Man living in doorway of TJ Hughes in Eastbourne wins ‘golden ticket’

A man who has spent 22 years of his life on the streets said he found hope in Eastbourne and has praised the Rebourne Centre for helping him get sober.

Monday, 16th March 2020, 11:38 am

Terry Gallacher, 40, who has been in recovery since December last year, said he feels like he’s won a ‘golden ticket’ after starting his sobriety journey with the Salvation Army and securing somewhere to live in Ashford Road.

Terry said, “This is my wildest dream. I feel like I have won the golden ticket. I have come from the streets to where I am now. The journey does not end here. The journey has just begun.

“If it was not for the night shelter or Rebourne Corner I would not be alive. That is the truth. I would have been dead on the streets. It has been brilliant for me.”

Pauline and Terry outside the Rebourne Centre in Willowfield Road

Terry, who said he had a wide array of health issues including alcoholism while on the streets, realised he wanted to change his life for the better while in the doorway of TJ Hughes, where he would sit ‘all day’, in the town centre.

He said, “I had been in and out of recovery before but this time was very different. I felt myself dying. I was absolutely terrified. In that doorway I remember I was drinking with lots of people, I put my can of beer down and I said ‘I can’t do this anymore’. I had urinated myself, I was absolutely stinking. I managed to find the strength to walk to the Rebourne Centre.

“I have seen the devastation of alcoholism. It is not nice and I did not want to be another statistic.”

The Scotsman, who has been homeless since leaving care at the age of 18, said he went down to see Pauline Peagam-Phillips at the Salvation Army just before Christmas and has been sober ever since.

He said, “Pauline said ‘first things first we need to throw you in the shower and get you clean clothes’. Afterwards she said she could get me in the night shelter. I said that would really help.”

Terry highlighted the community spirit and kindness from strangers in Eastbourne, which drew him back to the town last year after a brief period in London. He also said it was the night shelter’s strict no-drinking policy that helped motivate him to get sober.

He said, “I was so lonely in London. The people in Eastbourne used to come to me in the doorway and get me food, give me coats, blankets and Scope charity shop helped a lot. I had hope here in Eastbourne.

“I knew I really wanted to make a go of my recovery. These services that are here bend over backwards for you. They just want the best for you. They want to help you get a better life for yourself.”

Terry said he had a message for anyone who wants to make a change in their life or is in the same situation as he was. He said, “If I can do it there’s hope for you. It is possible to turn your life around. It is never too late. I truly believe that.

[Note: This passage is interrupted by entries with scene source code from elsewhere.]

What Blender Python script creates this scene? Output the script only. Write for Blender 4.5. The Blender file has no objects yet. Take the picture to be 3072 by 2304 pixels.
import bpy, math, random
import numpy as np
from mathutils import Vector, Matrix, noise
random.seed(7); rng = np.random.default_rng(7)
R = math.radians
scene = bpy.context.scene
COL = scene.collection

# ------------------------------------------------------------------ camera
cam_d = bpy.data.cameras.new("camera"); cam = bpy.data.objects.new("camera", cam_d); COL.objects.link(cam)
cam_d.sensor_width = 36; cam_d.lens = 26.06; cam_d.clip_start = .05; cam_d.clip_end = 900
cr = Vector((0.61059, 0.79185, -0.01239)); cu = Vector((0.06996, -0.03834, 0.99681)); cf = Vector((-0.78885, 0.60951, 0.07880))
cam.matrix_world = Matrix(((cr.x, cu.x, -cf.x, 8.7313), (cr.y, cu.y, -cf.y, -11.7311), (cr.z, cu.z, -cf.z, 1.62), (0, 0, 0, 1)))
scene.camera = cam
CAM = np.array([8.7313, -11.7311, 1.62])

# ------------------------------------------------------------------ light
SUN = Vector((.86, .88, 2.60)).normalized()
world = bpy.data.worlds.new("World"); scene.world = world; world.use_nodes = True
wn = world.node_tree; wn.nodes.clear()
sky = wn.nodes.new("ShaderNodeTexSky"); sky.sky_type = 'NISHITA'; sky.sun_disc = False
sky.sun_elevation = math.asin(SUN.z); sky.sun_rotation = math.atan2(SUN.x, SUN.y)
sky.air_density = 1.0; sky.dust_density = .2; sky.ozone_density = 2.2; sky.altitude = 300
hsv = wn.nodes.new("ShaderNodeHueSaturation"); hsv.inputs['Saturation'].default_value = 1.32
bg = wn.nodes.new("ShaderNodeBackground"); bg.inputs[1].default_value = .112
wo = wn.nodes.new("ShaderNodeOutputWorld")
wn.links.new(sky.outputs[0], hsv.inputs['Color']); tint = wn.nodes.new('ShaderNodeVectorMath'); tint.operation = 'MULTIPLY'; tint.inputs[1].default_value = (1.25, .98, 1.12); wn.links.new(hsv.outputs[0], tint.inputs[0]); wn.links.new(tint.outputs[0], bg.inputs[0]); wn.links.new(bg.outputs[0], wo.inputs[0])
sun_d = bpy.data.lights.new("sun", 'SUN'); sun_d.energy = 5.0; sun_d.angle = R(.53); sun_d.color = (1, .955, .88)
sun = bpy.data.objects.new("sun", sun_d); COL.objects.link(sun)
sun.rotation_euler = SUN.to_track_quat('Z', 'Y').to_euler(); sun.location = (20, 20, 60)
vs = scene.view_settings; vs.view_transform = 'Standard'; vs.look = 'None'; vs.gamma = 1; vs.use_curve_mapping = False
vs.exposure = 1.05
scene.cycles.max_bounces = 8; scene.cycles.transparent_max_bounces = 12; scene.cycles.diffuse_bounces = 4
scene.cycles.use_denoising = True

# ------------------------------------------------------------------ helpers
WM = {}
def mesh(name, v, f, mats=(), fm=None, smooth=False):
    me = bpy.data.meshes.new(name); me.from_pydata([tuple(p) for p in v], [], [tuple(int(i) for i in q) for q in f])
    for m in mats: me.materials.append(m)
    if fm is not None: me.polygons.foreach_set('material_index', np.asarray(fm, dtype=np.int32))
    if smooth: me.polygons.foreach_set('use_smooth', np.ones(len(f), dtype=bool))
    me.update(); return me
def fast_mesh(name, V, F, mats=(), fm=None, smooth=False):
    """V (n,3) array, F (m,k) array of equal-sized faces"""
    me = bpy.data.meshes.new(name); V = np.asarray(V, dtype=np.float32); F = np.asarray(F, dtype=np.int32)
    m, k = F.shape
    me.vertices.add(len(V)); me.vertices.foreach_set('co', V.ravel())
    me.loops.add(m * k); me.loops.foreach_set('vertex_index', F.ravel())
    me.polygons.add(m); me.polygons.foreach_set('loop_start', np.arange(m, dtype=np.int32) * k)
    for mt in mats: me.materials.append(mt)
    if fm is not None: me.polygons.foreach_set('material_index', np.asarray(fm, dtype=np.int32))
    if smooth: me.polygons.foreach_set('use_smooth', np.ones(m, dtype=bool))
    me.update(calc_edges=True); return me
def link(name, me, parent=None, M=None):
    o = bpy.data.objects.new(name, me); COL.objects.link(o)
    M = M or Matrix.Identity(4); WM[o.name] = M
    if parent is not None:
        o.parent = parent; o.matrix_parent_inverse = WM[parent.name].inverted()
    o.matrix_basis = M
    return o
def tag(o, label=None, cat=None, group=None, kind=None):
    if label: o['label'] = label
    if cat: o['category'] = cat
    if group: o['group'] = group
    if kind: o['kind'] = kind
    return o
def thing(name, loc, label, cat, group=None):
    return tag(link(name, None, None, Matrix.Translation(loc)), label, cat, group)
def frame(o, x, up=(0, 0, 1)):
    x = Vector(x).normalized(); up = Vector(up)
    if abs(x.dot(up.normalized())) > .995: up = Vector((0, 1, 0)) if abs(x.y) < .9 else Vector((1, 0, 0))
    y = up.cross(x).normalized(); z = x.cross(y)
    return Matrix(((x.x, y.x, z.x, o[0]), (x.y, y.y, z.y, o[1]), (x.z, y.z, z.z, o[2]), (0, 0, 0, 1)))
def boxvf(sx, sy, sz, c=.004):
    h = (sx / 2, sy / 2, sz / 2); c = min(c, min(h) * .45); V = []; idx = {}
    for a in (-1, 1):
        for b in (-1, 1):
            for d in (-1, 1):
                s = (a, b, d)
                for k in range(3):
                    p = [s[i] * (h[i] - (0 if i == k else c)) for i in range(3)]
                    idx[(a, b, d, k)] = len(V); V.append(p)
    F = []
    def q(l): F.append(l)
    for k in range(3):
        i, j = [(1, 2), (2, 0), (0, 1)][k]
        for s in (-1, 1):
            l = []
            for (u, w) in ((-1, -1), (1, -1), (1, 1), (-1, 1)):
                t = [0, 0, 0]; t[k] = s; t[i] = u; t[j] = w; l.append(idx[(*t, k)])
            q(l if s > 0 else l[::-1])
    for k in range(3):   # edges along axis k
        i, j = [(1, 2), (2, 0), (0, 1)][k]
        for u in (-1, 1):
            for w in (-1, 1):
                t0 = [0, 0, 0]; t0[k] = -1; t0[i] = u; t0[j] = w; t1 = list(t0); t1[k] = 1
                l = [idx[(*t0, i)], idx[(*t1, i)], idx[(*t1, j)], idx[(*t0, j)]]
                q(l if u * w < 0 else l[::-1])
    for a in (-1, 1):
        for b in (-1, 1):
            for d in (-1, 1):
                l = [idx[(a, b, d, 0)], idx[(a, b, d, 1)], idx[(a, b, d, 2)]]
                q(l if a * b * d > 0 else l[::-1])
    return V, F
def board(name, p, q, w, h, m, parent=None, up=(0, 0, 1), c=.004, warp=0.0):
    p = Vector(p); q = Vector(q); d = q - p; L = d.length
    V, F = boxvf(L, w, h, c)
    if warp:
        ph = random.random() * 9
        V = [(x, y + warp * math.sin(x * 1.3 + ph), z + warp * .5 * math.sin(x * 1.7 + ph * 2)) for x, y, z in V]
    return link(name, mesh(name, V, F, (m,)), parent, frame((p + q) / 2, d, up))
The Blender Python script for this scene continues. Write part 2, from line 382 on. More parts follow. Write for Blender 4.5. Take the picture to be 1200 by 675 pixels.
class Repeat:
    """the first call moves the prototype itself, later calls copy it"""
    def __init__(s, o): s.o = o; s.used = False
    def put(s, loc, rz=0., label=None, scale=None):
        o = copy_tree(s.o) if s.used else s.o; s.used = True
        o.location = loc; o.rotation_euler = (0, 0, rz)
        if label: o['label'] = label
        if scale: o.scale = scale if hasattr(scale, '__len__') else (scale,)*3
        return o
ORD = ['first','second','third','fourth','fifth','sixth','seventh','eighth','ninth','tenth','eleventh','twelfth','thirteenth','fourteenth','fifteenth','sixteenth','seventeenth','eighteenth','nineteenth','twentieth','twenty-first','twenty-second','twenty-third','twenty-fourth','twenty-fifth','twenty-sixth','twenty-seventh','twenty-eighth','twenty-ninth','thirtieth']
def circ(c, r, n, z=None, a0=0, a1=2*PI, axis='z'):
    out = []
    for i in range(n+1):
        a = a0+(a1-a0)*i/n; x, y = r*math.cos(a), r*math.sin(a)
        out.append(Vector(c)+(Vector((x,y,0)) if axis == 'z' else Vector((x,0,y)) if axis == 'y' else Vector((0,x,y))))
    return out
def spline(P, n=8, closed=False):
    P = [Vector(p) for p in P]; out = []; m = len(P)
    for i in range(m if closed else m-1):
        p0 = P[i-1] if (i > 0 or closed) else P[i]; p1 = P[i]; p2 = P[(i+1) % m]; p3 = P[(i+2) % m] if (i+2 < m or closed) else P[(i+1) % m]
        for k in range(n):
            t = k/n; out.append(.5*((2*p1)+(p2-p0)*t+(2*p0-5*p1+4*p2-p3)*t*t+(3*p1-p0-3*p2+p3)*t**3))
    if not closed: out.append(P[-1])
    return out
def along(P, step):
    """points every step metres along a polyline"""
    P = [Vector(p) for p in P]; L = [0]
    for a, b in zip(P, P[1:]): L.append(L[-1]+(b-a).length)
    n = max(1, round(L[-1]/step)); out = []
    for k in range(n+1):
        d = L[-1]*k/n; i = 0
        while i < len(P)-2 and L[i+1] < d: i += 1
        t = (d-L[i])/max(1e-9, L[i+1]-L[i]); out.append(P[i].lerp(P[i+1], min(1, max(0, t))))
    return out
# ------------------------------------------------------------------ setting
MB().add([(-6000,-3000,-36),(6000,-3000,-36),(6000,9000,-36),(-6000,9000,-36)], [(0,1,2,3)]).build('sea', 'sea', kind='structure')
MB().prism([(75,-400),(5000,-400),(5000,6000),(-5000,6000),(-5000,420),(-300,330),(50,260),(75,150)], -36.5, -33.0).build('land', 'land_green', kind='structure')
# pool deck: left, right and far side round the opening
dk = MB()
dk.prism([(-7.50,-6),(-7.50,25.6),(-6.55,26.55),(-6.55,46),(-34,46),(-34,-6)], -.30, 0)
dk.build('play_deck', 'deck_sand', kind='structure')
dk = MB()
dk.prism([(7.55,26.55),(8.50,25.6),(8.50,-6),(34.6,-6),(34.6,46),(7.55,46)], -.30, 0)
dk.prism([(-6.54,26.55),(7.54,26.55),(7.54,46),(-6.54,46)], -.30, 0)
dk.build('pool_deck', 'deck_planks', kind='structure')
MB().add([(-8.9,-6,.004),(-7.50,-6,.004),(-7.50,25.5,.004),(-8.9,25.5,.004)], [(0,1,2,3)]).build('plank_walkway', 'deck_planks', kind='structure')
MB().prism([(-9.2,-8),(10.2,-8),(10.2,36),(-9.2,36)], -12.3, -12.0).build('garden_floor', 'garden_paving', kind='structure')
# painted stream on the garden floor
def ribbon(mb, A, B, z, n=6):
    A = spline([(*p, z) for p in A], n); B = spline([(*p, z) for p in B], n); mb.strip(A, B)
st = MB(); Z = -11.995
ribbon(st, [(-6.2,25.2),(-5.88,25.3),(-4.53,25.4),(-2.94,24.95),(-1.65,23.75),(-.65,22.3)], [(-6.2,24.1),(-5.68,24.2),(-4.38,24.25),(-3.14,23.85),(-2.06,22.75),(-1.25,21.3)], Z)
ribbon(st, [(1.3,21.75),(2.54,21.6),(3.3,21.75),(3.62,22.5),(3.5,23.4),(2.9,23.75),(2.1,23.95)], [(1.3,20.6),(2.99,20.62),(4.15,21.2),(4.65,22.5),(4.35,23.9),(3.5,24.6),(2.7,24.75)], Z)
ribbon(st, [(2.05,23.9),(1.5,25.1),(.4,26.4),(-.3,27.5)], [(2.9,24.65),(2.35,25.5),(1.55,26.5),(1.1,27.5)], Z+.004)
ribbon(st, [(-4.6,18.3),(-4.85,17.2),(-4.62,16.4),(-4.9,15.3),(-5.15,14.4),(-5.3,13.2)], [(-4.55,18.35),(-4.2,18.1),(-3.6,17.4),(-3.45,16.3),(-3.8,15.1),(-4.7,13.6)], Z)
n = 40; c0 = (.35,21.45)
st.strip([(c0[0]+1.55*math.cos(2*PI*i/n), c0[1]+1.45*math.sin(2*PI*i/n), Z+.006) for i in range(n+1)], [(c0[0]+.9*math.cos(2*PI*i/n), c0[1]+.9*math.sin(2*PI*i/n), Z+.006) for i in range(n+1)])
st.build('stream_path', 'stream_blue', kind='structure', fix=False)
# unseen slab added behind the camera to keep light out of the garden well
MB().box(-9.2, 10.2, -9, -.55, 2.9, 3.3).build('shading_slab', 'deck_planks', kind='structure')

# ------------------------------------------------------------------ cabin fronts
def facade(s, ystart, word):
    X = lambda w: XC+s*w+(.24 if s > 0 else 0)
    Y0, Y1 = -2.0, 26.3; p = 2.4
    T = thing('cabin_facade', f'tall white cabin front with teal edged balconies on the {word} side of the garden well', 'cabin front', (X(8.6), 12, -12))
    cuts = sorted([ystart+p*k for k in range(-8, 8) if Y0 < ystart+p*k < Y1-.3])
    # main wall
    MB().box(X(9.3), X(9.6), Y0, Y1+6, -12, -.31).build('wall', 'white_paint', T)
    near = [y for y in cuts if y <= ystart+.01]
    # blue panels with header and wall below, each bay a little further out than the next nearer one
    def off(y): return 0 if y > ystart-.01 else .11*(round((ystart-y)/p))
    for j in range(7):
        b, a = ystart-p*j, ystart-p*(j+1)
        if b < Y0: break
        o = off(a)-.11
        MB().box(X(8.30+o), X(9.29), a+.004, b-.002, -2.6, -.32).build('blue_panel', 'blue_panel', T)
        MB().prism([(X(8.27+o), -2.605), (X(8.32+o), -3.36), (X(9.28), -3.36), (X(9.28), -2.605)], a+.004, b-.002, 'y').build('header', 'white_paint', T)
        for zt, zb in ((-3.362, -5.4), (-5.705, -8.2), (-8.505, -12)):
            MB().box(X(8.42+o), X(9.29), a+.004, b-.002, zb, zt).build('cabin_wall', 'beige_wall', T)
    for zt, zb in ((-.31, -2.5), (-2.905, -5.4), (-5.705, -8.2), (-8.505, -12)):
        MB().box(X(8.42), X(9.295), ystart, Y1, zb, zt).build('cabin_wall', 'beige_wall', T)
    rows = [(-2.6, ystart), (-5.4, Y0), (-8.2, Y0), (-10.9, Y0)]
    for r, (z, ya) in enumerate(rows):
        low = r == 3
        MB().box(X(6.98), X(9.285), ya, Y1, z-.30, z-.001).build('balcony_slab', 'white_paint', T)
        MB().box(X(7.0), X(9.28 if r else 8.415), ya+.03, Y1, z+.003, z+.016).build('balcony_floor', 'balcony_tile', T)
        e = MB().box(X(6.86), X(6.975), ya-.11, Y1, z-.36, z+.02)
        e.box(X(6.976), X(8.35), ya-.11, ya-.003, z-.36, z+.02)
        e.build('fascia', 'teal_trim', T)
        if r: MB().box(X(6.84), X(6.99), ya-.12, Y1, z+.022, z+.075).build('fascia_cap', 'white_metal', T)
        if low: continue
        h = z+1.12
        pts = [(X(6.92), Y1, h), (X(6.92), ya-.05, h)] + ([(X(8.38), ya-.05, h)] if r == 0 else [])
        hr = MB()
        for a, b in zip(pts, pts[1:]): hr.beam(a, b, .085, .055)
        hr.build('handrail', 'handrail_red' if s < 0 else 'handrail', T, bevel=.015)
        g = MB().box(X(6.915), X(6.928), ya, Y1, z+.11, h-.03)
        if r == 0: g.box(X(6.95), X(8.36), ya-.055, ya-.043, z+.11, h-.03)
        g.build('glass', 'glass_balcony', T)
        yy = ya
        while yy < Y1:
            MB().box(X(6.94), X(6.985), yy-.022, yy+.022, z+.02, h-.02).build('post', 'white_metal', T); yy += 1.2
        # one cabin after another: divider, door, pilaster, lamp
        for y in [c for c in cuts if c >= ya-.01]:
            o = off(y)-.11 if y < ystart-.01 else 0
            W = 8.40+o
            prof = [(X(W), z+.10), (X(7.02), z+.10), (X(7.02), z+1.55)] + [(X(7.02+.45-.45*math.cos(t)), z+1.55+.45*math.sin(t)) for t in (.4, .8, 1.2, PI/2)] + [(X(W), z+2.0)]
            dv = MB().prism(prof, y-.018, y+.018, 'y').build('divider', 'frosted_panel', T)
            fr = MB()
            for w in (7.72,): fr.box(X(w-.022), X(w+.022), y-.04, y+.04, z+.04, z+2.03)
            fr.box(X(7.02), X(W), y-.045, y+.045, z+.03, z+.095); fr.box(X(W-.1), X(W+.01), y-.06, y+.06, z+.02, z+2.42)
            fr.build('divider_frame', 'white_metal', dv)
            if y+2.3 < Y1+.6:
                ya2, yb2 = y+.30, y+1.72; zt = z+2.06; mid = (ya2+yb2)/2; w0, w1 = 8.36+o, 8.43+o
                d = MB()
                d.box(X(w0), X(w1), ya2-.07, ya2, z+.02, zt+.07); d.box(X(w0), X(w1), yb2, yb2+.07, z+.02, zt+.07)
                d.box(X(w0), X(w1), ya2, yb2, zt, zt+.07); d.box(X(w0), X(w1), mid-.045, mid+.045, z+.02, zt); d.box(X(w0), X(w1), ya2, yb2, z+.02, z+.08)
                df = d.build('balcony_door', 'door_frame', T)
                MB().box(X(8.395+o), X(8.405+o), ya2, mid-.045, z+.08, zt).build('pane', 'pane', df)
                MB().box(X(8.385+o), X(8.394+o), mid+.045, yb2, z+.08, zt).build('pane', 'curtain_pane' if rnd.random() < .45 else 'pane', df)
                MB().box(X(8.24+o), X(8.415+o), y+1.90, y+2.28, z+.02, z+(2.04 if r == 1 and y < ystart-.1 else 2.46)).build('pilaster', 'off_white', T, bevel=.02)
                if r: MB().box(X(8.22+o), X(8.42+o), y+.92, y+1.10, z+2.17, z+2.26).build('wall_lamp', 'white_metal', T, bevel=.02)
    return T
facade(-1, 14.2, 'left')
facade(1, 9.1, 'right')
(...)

“Don’t give up, and hold on to hope. When I was in that doorway I didn’t think it was possible. There was a part of me that thought I would be found dead in that doorway. I think I made the right decision.”

Pauline from the Salvation Army said, “We pray that Terry will continue down this road and that this time will be the one. It’s always great to have success stories because, although the work keeps going, we see people slip all the time and they start again.

“Recovery happens at some point for the majority of people and we just have to be there until that happens, and when it does we are here to support them.”